Dataset excerpt:
↓↓↓

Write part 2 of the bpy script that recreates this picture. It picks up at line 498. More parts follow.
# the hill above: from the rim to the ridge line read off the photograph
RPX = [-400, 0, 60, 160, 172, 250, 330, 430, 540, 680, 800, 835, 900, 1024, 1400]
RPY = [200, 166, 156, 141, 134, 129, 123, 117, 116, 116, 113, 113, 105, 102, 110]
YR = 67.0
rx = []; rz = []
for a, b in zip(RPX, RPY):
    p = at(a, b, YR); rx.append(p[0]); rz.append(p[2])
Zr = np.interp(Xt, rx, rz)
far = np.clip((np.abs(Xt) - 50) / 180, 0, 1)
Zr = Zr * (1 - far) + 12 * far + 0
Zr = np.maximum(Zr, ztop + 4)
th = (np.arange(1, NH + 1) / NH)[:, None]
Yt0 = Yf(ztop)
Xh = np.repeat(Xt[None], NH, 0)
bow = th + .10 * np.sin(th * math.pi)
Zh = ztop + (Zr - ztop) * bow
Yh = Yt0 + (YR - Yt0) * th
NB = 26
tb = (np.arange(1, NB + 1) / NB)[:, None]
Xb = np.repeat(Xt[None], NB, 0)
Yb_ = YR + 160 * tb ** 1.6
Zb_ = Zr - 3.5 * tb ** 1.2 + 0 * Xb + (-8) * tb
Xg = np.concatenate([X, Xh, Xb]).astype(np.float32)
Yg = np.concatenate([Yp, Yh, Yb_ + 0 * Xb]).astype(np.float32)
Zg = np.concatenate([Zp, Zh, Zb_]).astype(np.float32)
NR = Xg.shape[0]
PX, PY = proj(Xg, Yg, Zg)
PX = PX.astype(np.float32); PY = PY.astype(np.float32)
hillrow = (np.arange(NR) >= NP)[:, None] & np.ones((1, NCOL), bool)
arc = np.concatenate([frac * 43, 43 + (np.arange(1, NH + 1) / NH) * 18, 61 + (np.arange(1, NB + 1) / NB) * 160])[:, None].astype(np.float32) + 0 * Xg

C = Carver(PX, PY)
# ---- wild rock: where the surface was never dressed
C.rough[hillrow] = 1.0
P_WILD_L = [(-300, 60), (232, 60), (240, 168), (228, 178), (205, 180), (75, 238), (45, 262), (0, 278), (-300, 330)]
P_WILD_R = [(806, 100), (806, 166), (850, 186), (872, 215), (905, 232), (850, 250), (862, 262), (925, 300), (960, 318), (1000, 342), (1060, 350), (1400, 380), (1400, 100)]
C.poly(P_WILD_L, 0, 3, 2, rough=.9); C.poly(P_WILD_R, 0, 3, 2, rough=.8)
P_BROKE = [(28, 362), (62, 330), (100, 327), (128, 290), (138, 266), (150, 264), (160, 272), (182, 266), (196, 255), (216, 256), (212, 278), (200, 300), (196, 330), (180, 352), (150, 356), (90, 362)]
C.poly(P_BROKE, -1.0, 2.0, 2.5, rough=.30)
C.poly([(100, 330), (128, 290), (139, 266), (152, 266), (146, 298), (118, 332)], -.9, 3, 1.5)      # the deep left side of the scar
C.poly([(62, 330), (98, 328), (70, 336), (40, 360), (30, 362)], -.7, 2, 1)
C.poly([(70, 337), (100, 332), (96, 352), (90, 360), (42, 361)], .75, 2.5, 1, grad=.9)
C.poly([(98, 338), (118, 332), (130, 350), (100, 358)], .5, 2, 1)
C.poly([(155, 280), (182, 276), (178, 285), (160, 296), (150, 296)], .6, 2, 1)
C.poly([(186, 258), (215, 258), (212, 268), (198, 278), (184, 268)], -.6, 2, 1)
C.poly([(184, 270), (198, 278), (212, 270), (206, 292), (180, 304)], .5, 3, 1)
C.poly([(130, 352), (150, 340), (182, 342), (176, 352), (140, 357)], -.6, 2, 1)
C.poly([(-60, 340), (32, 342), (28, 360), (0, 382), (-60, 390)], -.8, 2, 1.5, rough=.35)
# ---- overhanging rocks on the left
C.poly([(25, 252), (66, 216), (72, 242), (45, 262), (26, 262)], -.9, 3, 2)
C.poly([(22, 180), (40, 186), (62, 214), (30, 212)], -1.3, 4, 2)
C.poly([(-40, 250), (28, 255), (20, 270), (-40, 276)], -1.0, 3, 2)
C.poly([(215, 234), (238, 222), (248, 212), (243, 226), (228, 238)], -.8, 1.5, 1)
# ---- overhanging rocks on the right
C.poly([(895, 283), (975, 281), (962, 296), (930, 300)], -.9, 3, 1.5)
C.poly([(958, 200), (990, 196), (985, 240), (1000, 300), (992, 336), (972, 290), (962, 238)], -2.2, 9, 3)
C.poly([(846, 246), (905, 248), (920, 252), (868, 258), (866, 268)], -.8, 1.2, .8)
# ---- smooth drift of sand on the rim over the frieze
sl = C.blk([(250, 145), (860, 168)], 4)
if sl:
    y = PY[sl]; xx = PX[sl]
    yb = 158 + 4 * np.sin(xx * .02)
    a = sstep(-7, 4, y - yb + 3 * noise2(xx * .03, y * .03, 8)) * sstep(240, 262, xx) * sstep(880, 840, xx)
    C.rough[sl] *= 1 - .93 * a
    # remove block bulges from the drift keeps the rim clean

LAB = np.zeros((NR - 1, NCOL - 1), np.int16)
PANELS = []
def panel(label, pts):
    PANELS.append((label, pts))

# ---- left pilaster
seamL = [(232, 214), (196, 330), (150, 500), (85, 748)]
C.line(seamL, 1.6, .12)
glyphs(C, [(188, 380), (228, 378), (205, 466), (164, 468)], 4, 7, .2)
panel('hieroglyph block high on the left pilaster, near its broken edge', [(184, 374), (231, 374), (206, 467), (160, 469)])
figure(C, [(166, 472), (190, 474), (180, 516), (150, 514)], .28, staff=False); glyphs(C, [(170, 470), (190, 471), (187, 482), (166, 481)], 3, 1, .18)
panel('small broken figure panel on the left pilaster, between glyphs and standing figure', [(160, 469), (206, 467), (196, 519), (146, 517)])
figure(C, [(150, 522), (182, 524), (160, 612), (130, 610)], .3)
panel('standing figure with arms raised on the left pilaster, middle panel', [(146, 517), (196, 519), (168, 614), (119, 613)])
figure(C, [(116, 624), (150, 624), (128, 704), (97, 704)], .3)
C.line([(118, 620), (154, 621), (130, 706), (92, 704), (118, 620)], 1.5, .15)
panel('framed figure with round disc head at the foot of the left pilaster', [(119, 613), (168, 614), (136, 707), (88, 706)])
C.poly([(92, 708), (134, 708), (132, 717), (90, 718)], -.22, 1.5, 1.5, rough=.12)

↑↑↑

To be done: Reproduce the material precisely, including every line.

Output of the task:
Write part 2 of the bpy script that recreates this picture. It picks up at line 498. More parts follow.
# the hill above: from the rim to the ridge line read off the photograph
RPX = [-400, 0, 60, 160, 172, 250, 330, 430, 540, 680, 800, 835, 900, 1024, 1400]
RPY = [200, 166, 156, 141, 134, 129, 123, 117, 116, 116, 113, 113, 105, 102, 110]
YR = 67.0
rx = []; rz = []
for a, b in zip(RPX, RPY):
    p = at(a, b, YR); rx.append(p[0]); rz.append(p[2])
Zr = np.interp(Xt, rx, rz)
far = np.clip((np.abs(Xt) - 50) / 180, 0, 1)
Zr = Zr * (1 - far) + 12 * far + 0
Zr = np.maximum(Zr, ztop + 4)
th = (np.arange(1, NH + 1) / NH)[:, None]
Yt0 = Yf(ztop)
Xh = np.repeat(Xt[None], NH, 0)
bow = th + .10 * np.sin(th * math.pi)
Zh = ztop + (Zr - ztop) * bow
Yh = Yt0 + (YR - Yt0) * th
NB = 26
tb = (np.arange(1, NB + 1) / NB)[:, None]
Xb = np.repeat(Xt[None], NB, 0)
Yb_ = YR + 160 * tb ** 1.6
Zb_ = Zr - 3.5 * tb ** 1.2 + 0 * Xb + (-8) * tb
Xg = np.concatenate([X, Xh, Xb]).astype(np.float32)
Yg = np.concatenate([Yp, Yh, Yb_ + 0 * Xb]).astype(np.float32)
Zg = np.concatenate([Zp, Zh, Zb_]).astype(np.float32)
NR = Xg.shape[0]
PX, PY = proj(Xg, Yg, Zg)
PX = PX.astype(np.float32); PY = PY.astype(np.float32)
hillrow = (np.arange(NR) >= NP)[:, None] & np.ones((1, NCOL), bool)
arc = np.concatenate([frac * 43, 43 + (np.arange(1, NH + 1) / NH) * 18, 61 + (np.arange(1, NB + 1) / NB) * 160])[:, None].astype(np.float32) + 0 * Xg

C = Carver(PX, PY)
# ---- wild rock: where the surface was never dressed
C.rough[hillrow] = 1.0
P_WILD_L = [(-300, 60), (232, 60), (240, 168), (228, 178), (205, 180), (75, 238), (45, 262), (0, 278), (-300, 330)]
P_WILD_R = [(806, 100), (806, 166), (850, 186), (872, 215), (905, 232), (850, 250), (862, 262), (925, 300), (960, 318), (1000, 342), (1060, 350), (1400, 380), (1400, 100)]
C.poly(P_WILD_L, 0, 3, 2, rough=.9); C.poly(P_WILD_R, 0, 3, 2, rough=.8)
P_BROKE = [(28, 362), (62, 330), (100, 327), (128, 290), (138, 266), (150, 264), (160, 272), (182, 266), (196, 255), (216, 256), (212, 278), (200, 300), (196, 330), (180, 352), (150, 356), (90, 362)]
C.poly(P_BROKE, -1.0, 2.0, 2.5, rough=.30)
C.poly([(100, 330), (128, 290), (139, 266), (152, 266), (146, 298), (118, 332)], -.9, 3, 1.5)      # the deep left side of the scar
C.poly([(62, 330), (98, 328), (70, 336), (40, 360), (30, 362)], -.7, 2, 1)
C.poly([(70, 337), (100, 332), (96, 352), (90, 360), (42, 361)], .75, 2.5, 1, grad=.9)
C.poly([(98, 338), (118, 332), (130, 350), (100, 358)], .5, 2, 1)
C.poly([(155, 280), (182, 276), (178, 285), (160, 296), (150, 296)], .6, 2, 1)
C.poly([(186, 258), (215, 258), (212, 268), (198, 278), (184, 268)], -.6, 2, 1)
C.poly([(184, 270), (198, 278), (212, 270), (206, 292), (180, 304)], .5, 3, 1)
C.poly([(130, 352), (150, 340), (182, 342), (176, 352), (140, 357)], -.6, 2, 1)
C.poly([(-60, 340), (32, 342), (28, 360), (0, 382), (-60, 390)], -.8, 2, 1.5, rough=.35)
# ---- overhanging rocks on the left
C.poly([(25, 252), (66, 216), (72, 242), (45, 262), (26, 262)], -.9, 3, 2)
C.poly([(22, 180), (40, 186), (62, 214), (30, 212)], -1.3, 4, 2)
C.poly([(-40, 250), (28, 255), (20, 270), (-40, 276)], -1.0, 3, 2)
C.poly([(215, 234), (238, 222), (248, 212), (243, 226), (228, 238)], -.8, 1.5, 1)
# ---- overhanging rocks on the right
C.poly([(895, 283), (975, 281), (962, 296), (930, 300)], -.9, 3, 1.5)
C.poly([(958, 200), (990, 196), (985, 240), (1000, 300), (992, 336), (972, 290), (962, 238)], -2.2, 9, 3)
C.poly([(846, 246), (905, 248), (920, 252), (868, 258), (866, 268)], -.8, 1.2, .8)
# ---- smooth drift of sand on the rim over the frieze
sl = C.blk([(250, 145), (860, 168)], 4)
if sl:
    y = PY[sl]; xx = PX[sl]
    yb = 158 + 4 * np.sin(xx * .02)
    a = sstep(-7, 4, y - yb + 3 * noise2(xx * .03, y * .03, 8)) * sstep(240, 262, xx) * sstep(880, 840, xx)
    C.rough[sl] *= 1 - .93 * a
    # remove block bulges from the drift keeps the rim clean

LAB = np.zeros((NR - 1, NCOL - 1), np.int16)
PANELS = []
def panel(label, pts):
    PANELS.append((label, pts))

# ---- left pilaster
seamL = [(232, 214), (196, 330), (150, 500), (85, 748)]
C.line(seamL, 1.6, .12)
glyphs(C, [(188, 380), (228, 378), (205, 466), (164, 468)], 4, 7, .2)
panel('hieroglyph block high on the left pilaster, near its broken edge', [(184, 374), (231, 374), (206, 467), (160, 469)])
figure(C, [(166, 472), (190, 474), (180, 516), (150, 514)], .28, staff=False); glyphs(C, [(170, 470), (190, 471), (187, 482), (166, 481)], 3, 1, .18)
panel('small broken figure panel on the left pilaster, between glyphs and standing figure', [(160, 469), (206, 467), (196, 519), (146, 517)])
figure(C, [(150, 522), (182, 524), (160, 612), (130, 610)], .3)
panel('standing figure with arms raised on the left pilaster, middle panel', [(146, 517), (196, 519), (168, 614), (119, 613)])
figure(C, [(116, 624), (150, 624), (128, 704), (97, 704)], .3)
C.line([(118, 620), (154, 621), (130, 706), (92, 704), (118, 620)], 1.5, .15)
panel('framed figure with round disc head at the foot of the left pilaster', [(119, 613), (168, 614), (136, 707), (88, 706)])
C.poly([(92, 708), (134, 708), (132, 717), (90, 718)], -.22, 1.5, 1.5, rough=.12)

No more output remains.